В. Изер также во многом творчески продолжает идеи эстетики Р. Ингардена, но для него основную ценность представляет концепция незавершенности. Изер, отчасти предвосхищая постмодернистскую эстетику с ее культом неопределенности, обращает внимание на разного рода лакуны и недоговоренности в тексте. Он строит тщательно продуманную классификацию такого рода семантических пустот применительно к вербальным текстам. Наличие таких лакун предельно увеличивает роль читателя в произведении, делая его все более соавтором, а не просто потребителем эстетического продукта. Изер резко выступает против эстетики отражения и подражания. В художественном тексте функция преобладает над структурой (опять можно наблюдать критическую ревизию эстетики структурализма). Функция опосредует текст-структуру и реальность-среду, выступает опосредующим звеном. Художественный текст может "откликаться" на некоторые специфические факты социокультурной среды. Искусство не пассивно подражает жизни, а активно в нее вторгается.
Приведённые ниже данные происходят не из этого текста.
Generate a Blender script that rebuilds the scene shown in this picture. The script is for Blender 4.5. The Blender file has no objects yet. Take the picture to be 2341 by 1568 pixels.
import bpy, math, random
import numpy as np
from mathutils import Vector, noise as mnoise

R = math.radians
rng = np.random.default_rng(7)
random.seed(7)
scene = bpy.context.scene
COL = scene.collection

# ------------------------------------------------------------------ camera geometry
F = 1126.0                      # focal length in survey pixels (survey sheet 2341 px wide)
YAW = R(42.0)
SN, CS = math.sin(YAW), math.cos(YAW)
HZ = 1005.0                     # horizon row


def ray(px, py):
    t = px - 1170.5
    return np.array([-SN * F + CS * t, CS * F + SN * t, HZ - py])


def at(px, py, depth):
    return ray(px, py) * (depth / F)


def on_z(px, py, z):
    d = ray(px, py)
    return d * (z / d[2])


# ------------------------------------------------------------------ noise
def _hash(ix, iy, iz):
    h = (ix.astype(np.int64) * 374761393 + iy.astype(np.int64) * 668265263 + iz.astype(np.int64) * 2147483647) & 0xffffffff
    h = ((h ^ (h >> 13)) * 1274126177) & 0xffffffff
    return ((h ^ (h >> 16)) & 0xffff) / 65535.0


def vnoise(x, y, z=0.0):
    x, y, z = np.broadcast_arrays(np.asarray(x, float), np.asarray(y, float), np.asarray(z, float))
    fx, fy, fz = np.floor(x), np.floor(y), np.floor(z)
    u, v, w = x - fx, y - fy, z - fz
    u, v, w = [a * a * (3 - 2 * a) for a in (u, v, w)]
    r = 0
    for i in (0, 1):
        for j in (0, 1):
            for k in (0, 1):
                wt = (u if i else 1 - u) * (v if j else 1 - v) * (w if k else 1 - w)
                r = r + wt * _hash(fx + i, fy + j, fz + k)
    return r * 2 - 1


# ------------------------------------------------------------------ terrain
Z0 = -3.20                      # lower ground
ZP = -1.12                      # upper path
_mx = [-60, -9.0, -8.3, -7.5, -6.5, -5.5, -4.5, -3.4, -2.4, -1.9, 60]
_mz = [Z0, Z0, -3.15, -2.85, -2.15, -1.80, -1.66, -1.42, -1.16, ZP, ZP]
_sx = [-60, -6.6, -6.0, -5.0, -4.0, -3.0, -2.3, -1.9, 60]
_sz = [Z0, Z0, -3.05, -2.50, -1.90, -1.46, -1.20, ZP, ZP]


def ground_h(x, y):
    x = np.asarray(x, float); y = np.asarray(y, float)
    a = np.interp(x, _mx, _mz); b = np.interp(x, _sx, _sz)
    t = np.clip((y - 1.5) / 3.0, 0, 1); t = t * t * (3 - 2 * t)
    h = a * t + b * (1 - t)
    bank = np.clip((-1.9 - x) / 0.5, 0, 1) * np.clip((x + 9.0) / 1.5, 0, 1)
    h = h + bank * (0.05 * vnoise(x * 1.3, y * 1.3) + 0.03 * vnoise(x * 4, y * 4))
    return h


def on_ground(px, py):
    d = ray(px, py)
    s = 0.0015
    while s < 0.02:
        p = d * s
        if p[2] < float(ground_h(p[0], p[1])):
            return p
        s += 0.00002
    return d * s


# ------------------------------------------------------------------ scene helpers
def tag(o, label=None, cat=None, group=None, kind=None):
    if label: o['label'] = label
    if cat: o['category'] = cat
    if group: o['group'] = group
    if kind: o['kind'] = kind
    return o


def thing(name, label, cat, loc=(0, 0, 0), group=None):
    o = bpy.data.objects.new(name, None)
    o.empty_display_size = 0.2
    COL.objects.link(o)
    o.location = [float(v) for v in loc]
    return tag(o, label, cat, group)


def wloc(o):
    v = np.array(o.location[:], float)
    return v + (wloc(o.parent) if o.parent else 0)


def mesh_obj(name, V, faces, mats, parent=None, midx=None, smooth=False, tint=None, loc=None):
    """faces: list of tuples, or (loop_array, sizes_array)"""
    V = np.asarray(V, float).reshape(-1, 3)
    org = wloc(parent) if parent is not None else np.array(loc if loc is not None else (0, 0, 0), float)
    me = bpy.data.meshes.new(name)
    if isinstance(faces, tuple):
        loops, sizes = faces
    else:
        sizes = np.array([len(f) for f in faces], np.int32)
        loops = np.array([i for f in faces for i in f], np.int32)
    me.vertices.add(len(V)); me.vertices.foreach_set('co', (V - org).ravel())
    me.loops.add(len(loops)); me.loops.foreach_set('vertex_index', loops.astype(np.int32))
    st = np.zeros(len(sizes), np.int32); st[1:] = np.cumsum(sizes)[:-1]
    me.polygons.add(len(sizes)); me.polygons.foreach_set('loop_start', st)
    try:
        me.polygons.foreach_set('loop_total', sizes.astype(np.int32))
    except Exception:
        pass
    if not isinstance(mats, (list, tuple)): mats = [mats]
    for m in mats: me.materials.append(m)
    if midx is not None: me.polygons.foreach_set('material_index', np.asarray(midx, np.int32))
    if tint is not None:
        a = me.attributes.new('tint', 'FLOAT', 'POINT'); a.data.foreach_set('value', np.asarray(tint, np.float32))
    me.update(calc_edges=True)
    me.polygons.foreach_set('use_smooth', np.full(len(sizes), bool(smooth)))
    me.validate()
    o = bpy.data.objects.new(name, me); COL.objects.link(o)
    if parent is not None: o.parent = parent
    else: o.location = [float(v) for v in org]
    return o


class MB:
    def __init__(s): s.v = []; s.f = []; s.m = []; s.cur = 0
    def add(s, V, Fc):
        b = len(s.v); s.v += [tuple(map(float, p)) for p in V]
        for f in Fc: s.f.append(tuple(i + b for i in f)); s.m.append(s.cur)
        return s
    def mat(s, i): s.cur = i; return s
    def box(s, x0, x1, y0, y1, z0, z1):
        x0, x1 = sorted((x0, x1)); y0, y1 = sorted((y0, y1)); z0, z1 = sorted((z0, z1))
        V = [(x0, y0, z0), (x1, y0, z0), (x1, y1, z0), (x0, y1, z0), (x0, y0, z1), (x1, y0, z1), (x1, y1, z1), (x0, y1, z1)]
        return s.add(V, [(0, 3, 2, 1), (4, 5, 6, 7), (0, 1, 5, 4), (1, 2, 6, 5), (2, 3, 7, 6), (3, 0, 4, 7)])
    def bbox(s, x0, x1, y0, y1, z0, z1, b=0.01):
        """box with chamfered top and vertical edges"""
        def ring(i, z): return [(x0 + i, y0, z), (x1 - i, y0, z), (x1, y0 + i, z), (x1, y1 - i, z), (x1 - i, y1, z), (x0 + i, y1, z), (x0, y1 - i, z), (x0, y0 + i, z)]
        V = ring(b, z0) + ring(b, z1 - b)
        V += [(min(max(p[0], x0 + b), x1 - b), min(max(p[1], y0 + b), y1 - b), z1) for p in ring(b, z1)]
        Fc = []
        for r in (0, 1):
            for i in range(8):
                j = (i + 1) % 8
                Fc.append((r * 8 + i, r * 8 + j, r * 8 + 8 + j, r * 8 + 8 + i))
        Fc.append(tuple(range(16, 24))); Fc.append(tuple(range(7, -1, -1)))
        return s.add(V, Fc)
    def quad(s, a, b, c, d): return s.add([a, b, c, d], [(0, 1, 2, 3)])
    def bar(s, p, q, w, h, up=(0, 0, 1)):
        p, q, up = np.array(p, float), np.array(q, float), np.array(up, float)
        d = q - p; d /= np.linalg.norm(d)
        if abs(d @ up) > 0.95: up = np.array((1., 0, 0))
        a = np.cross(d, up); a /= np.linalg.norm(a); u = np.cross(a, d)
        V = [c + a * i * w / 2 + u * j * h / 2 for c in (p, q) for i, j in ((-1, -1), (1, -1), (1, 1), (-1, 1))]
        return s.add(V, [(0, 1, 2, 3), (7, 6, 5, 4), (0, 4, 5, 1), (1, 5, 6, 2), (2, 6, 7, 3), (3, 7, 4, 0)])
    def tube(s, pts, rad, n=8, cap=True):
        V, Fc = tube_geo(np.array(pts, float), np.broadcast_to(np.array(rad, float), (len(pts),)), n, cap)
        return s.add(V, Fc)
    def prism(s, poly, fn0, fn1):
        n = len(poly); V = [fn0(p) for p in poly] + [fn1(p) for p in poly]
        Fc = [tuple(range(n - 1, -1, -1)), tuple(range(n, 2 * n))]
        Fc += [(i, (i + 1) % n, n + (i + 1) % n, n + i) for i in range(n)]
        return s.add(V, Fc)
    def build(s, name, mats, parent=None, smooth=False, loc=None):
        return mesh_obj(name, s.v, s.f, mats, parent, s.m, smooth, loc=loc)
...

Понятность и узнаваемость текстов, по Изеру, может быть представлена в виде градуальной последовательности: от полной непонятности до тривиальной понятности, что зависит не только от текста и его свойств, но и от готовности читателя.

Современная рецептивная эстетика разделяется на несколько более узких дисциплинарных направлений, в зависимости от преобладания феноменологических, герменевтических или структуралистских взглядов, от ориентации на исследование коммуникации или же социологизированную обработку материалов с построением соответствующих моделей.